What the exercise asks:
Output exactly, and only, the lines from the line containing "Model this scene" through the line containing "ANG=math.atan2(.583,.812)", both included.

Entries shown:
§

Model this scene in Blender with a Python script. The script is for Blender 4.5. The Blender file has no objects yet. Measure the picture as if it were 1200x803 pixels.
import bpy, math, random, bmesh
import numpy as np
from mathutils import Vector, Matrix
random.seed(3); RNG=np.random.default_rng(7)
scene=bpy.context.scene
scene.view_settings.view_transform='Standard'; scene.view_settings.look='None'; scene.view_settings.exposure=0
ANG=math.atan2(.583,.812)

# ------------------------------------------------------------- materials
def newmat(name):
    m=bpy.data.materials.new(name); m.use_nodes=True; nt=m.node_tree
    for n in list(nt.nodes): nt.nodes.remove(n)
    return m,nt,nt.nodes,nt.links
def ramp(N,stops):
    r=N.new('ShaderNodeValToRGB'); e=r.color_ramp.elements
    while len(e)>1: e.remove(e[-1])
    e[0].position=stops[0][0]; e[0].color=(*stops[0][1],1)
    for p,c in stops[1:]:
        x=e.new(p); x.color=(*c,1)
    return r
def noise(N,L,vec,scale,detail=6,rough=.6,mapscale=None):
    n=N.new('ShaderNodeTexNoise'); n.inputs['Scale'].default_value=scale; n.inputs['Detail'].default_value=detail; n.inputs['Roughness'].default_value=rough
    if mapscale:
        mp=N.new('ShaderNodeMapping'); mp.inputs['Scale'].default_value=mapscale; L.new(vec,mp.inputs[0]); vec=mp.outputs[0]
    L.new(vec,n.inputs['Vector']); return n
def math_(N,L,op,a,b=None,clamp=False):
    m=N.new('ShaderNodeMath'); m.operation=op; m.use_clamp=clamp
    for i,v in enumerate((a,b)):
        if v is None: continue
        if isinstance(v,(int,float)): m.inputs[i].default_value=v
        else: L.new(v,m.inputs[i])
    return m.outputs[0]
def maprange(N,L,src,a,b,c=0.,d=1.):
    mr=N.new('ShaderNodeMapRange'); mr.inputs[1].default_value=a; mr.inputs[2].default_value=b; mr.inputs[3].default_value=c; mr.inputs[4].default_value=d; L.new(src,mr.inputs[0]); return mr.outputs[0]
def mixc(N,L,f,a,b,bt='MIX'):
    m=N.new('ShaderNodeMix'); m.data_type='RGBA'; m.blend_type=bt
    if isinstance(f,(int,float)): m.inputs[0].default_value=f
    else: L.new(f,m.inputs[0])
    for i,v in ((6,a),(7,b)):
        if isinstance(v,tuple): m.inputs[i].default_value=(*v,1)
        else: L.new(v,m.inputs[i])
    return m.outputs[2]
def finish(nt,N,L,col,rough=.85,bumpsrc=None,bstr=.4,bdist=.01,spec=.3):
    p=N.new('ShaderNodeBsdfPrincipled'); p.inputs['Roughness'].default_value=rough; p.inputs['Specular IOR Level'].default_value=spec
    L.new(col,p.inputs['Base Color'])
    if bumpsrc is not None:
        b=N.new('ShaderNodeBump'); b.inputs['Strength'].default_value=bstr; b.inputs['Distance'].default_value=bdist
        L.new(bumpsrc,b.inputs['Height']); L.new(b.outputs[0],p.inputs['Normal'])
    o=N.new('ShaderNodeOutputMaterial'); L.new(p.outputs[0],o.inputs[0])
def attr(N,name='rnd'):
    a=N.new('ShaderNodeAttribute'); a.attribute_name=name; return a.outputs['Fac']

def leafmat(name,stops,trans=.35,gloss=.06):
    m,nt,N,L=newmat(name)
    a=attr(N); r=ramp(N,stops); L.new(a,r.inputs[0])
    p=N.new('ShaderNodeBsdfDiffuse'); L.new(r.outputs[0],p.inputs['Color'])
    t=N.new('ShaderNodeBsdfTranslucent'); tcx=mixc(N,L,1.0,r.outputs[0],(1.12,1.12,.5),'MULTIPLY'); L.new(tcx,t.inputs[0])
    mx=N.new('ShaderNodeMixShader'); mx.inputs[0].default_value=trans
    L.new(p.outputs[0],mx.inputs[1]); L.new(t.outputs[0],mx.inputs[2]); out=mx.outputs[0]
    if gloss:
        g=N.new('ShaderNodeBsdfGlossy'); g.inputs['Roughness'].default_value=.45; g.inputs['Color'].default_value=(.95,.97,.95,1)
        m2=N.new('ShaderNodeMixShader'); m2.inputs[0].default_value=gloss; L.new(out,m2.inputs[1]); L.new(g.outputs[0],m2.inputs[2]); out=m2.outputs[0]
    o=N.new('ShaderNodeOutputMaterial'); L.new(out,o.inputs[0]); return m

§

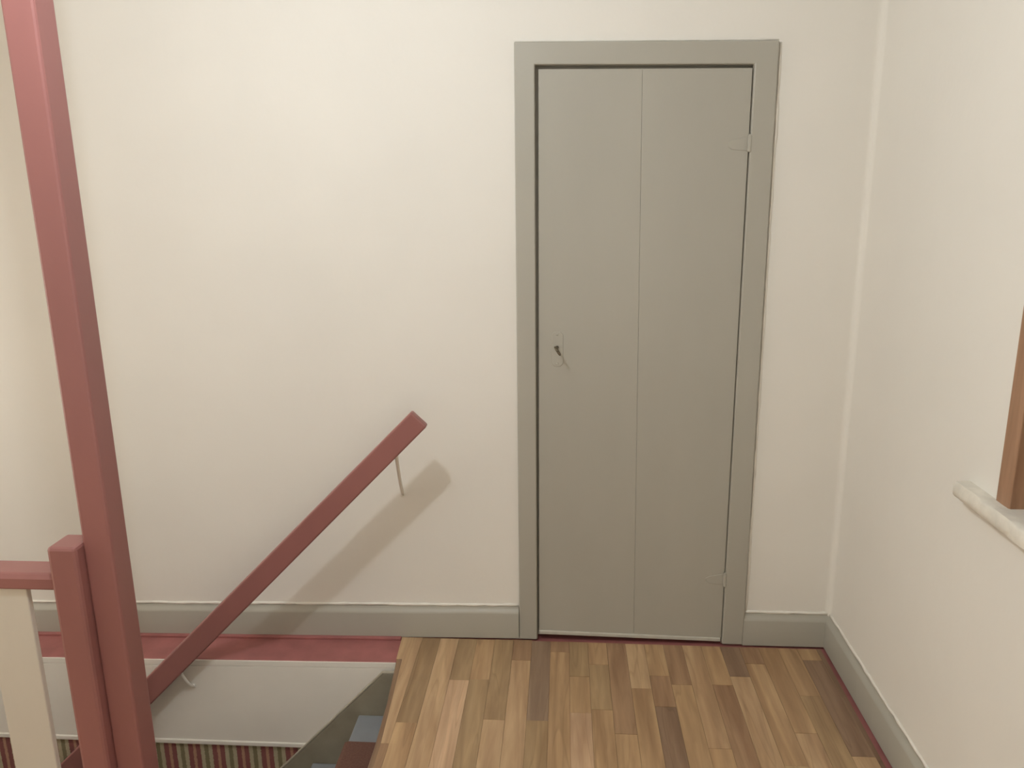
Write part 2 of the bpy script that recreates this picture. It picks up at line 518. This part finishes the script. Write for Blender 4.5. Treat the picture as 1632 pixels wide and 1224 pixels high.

§

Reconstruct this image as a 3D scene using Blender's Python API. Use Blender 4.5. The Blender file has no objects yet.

§

Exercise result:
Model this scene in Blender with a Python script. The script is for Blender 4.5. The Blender file has no objects yet. Measure the picture as if it were 1200x803 pixels.
import bpy, math, random, bmesh
import numpy as np
from mathutils import Vector, Matrix
random.seed(3); RNG=np.random.default_rng(7)
scene=bpy.context.scene
scene.view_settings.view_transform='Standard'; scene.view_settings.look='None'; scene.view_settings.exposure=0
ANG=math.atan2(.583,.812)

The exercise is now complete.